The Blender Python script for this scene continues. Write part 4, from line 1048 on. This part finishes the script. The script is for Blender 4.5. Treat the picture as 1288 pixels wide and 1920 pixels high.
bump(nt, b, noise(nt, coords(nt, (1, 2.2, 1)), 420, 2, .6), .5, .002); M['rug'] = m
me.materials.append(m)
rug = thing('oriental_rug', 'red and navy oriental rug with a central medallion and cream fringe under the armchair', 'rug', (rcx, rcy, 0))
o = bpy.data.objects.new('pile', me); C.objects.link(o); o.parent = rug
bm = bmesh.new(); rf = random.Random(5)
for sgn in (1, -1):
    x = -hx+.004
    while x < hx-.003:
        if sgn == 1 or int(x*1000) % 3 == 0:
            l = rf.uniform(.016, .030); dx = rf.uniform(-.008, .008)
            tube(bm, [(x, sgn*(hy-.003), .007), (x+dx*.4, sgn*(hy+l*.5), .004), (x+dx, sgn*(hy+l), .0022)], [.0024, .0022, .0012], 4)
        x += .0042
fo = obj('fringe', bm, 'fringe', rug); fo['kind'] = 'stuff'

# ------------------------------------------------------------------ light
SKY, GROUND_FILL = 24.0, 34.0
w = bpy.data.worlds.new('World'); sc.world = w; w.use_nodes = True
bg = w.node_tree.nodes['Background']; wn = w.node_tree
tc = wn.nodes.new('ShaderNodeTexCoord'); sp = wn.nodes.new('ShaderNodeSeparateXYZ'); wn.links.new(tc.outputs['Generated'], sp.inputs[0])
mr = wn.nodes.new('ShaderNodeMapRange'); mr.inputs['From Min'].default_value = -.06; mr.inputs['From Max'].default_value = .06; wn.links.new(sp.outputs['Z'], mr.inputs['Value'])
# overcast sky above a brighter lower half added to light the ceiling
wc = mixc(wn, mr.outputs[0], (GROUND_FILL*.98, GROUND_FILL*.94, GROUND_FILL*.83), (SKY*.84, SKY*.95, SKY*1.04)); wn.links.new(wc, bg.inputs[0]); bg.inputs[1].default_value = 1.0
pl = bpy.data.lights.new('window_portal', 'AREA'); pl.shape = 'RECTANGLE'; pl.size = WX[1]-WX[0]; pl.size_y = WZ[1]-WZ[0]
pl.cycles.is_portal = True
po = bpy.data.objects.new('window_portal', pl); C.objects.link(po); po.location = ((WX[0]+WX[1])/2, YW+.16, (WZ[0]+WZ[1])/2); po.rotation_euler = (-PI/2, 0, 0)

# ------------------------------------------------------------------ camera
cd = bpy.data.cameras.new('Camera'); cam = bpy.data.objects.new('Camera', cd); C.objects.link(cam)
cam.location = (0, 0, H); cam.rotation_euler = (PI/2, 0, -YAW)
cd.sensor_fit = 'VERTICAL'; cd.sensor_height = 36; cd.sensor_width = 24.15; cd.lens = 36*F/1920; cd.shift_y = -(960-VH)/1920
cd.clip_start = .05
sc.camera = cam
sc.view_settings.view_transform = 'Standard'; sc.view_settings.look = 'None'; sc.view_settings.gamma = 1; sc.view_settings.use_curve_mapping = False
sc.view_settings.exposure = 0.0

◇ ◇ ◇

* Exercise aim *
Lines from the beginning of the data above through the line containing "fo = obj('fringe', bm, 'fringe', rug);" are to be returned exactly, and no others.

* Output for this task *
The Blender Python script for this scene continues. Write part 4, from line 1048 on. This part finishes the script. The script is for Blender 4.5. Treat the picture as 1288 pixels wide and 1920 pixels high.
bump(nt, b, noise(nt, coords(nt, (1, 2.2, 1)), 420, 2, .6), .5, .002); M['rug'] = m
me.materials.append(m)
rug = thing('oriental_rug', 'red and navy oriental rug with a central medallion and cream fringe under the armchair', 'rug', (rcx, rcy, 0))
o = bpy.data.objects.new('pile', me); C.objects.link(o); o.parent = rug
bm = bmesh.new(); rf = random.Random(5)
for sgn in (1, -1):
    x = -hx+.004
    while x < hx-.003:
        if sgn == 1 or int(x*1000) % 3 == 0:
            l = rf.uniform(.016, .030); dx = rf.uniform(-.008, .008)
            tube(bm, [(x, sgn*(hy-.003), .007), (x+dx*.4, sgn*(hy+l*.5), .004), (x+dx, sgn*(hy+l), .0022)], [.0024, .0022, .0012], 4)
        x += .0042
fo = obj('fringe', bm, 'fringe', rug); fo['kind'] = 'stuff'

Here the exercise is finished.